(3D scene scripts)
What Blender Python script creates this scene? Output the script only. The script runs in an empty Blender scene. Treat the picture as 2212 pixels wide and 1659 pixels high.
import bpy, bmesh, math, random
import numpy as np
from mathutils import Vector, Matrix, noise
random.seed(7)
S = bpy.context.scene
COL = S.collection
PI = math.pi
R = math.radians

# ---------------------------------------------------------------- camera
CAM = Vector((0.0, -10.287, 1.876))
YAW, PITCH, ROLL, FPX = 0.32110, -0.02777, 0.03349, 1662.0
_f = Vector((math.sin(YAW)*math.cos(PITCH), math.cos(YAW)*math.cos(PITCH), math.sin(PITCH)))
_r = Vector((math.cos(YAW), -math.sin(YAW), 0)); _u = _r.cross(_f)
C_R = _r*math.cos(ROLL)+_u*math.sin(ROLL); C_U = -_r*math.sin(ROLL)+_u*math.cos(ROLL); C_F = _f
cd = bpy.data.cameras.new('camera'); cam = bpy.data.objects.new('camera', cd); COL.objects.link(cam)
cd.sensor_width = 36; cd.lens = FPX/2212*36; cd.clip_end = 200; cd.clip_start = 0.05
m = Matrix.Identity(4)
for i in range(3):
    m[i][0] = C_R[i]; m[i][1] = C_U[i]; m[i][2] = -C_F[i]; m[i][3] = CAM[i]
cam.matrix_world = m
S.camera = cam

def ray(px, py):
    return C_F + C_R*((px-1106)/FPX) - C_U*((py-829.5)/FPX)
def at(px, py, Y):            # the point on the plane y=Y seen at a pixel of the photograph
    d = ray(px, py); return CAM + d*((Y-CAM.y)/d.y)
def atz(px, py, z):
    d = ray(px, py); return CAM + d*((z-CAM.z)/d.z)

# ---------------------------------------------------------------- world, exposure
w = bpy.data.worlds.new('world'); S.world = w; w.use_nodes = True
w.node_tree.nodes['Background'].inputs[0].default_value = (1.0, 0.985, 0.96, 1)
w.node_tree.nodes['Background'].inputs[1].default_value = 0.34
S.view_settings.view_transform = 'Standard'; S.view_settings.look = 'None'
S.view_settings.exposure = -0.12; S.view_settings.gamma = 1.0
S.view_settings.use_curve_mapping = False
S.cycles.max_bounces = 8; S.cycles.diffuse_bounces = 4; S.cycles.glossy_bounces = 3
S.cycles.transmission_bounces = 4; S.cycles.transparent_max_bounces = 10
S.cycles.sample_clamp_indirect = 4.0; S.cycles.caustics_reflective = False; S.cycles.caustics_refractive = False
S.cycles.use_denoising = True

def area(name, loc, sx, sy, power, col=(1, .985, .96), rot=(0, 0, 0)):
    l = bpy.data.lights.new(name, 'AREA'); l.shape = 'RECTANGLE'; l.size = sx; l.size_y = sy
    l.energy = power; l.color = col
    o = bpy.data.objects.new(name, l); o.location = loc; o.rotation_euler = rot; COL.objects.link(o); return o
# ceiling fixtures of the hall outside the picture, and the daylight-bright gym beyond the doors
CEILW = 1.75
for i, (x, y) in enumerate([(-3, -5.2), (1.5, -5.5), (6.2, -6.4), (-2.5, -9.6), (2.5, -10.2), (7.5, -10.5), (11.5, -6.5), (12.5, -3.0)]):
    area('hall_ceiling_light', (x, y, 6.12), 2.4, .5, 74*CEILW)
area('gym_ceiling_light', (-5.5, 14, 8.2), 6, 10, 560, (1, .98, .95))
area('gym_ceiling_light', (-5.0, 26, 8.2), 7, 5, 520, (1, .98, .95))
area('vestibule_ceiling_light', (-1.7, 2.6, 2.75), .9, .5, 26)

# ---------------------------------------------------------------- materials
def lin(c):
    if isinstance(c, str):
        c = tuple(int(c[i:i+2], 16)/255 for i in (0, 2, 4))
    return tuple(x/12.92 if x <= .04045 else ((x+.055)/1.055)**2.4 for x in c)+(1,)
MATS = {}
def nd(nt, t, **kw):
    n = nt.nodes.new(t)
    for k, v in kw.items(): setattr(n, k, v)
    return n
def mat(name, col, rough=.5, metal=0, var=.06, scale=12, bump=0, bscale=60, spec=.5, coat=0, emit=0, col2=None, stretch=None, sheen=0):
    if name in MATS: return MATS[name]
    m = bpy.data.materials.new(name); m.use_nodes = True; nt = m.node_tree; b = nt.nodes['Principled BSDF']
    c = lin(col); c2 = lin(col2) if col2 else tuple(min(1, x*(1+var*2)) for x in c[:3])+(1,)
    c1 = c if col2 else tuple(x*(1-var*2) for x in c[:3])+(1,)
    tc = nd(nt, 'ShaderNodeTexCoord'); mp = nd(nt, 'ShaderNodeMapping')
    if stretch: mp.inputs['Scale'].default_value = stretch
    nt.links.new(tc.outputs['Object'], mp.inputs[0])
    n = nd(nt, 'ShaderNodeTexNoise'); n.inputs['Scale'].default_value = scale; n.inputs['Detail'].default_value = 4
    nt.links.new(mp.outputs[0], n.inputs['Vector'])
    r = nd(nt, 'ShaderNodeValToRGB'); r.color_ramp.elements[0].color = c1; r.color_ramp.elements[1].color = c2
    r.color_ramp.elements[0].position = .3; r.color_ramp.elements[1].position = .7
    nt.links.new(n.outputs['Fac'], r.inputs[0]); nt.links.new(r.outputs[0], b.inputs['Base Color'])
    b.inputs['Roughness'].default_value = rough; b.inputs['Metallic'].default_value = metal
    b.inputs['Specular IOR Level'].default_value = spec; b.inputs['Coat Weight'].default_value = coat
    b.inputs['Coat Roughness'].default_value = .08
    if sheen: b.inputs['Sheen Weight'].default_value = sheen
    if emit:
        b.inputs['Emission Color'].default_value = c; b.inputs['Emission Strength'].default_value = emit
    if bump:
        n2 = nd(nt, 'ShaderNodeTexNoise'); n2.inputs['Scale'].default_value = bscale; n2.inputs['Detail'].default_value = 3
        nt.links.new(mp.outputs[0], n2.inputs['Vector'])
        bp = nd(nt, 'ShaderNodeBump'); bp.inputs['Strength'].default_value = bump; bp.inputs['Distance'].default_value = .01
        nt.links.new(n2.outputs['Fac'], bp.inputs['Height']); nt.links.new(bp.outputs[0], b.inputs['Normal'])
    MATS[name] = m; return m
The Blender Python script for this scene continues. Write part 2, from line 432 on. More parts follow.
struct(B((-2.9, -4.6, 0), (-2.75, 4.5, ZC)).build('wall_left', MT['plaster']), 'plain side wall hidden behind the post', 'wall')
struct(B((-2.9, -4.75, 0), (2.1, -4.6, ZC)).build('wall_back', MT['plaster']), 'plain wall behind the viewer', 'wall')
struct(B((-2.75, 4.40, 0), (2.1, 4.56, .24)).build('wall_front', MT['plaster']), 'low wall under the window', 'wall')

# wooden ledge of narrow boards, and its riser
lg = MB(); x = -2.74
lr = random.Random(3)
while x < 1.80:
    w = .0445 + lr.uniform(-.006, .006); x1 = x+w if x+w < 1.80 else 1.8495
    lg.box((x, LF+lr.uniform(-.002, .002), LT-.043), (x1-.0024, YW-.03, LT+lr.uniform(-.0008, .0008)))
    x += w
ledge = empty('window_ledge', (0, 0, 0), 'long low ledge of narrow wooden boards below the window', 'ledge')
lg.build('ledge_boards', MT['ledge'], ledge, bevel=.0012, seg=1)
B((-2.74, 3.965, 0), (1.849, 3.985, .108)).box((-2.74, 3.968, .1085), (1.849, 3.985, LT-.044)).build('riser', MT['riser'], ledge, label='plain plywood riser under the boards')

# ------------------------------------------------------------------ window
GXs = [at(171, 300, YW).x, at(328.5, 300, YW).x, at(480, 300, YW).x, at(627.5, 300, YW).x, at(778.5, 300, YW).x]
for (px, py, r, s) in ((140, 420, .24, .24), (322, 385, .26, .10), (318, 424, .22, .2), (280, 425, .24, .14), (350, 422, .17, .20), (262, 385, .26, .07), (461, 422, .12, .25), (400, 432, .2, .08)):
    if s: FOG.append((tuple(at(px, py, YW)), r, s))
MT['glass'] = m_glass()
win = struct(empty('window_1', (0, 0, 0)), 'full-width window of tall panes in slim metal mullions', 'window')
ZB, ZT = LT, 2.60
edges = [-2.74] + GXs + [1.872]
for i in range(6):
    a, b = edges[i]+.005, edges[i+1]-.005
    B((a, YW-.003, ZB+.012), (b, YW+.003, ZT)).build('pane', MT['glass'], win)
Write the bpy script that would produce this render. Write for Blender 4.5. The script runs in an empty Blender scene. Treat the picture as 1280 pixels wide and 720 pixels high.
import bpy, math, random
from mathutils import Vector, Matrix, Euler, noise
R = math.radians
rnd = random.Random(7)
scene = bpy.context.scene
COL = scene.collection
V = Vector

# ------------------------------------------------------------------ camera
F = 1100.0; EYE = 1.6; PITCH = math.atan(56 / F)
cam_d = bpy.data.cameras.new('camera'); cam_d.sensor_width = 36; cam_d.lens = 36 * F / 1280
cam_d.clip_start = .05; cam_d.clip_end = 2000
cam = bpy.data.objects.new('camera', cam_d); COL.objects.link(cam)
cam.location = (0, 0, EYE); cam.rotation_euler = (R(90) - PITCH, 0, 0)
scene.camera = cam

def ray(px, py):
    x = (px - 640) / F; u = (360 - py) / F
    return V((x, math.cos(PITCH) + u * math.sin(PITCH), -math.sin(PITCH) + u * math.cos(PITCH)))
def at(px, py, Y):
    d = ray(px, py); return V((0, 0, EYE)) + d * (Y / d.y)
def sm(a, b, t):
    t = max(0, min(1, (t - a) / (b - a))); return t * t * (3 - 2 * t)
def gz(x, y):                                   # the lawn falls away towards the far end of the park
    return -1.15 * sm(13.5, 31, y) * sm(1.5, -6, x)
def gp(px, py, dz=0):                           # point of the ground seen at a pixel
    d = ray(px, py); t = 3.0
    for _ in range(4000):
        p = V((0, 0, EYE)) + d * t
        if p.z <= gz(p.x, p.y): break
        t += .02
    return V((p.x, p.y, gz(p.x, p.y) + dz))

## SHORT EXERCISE
Quote the listing above from its first line to the line with "d = ray(px, py); return CAM + d*((z-CAM.z)/d.z)", inclusive, and add nothing.

## THE RESPONSE
What Blender Python script creates this scene? Output the script only. The script runs in an empty Blender scene. Treat the picture as 2212 pixels wide and 1659 pixels high.
import bpy, bmesh, math, random
import numpy as np
from mathutils import Vector, Matrix, noise
random.seed(7)
S = bpy.context.scene
COL = S.collection
PI = math.pi
R = math.radians

# ---------------------------------------------------------------- camera
CAM = Vector((0.0, -10.287, 1.876))
YAW, PITCH, ROLL, FPX = 0.32110, -0.02777, 0.03349, 1662.0
_f = Vector((math.sin(YAW)*math.cos(PITCH), math.cos(YAW)*math.cos(PITCH), math.sin(PITCH)))
_r = Vector((math.cos(YAW), -math.sin(YAW), 0)); _u = _r.cross(_f)
C_R = _r*math.cos(ROLL)+_u*math.sin(ROLL); C_U = -_r*math.sin(ROLL)+_u*math.cos(ROLL); C_F = _f
cd = bpy.data.cameras.new('camera'); cam = bpy.data.objects.new('camera', cd); COL.objects.link(cam)
cd.sensor_width = 36; cd.lens = FPX/2212*36; cd.clip_end = 200; cd.clip_start = 0.05
m = Matrix.Identity(4)
for i in range(3):
    m[i][0] = C_R[i]; m[i][1] = C_U[i]; m[i][2] = -C_F[i]; m[i][3] = CAM[i]
cam.matrix_world = m
S.camera = cam

def ray(px, py):
    return C_F + C_R*((px-1106)/FPX) - C_U*((py-829.5)/FPX)
def at(px, py, Y):            # the point on the plane y=Y seen at a pixel of the photograph
    d = ray(px, py); return CAM + d*((Y-CAM.y)/d.y)
def atz(px, py, z):
    d = ray(px, py); return CAM + d*((z-CAM.z)/d.z)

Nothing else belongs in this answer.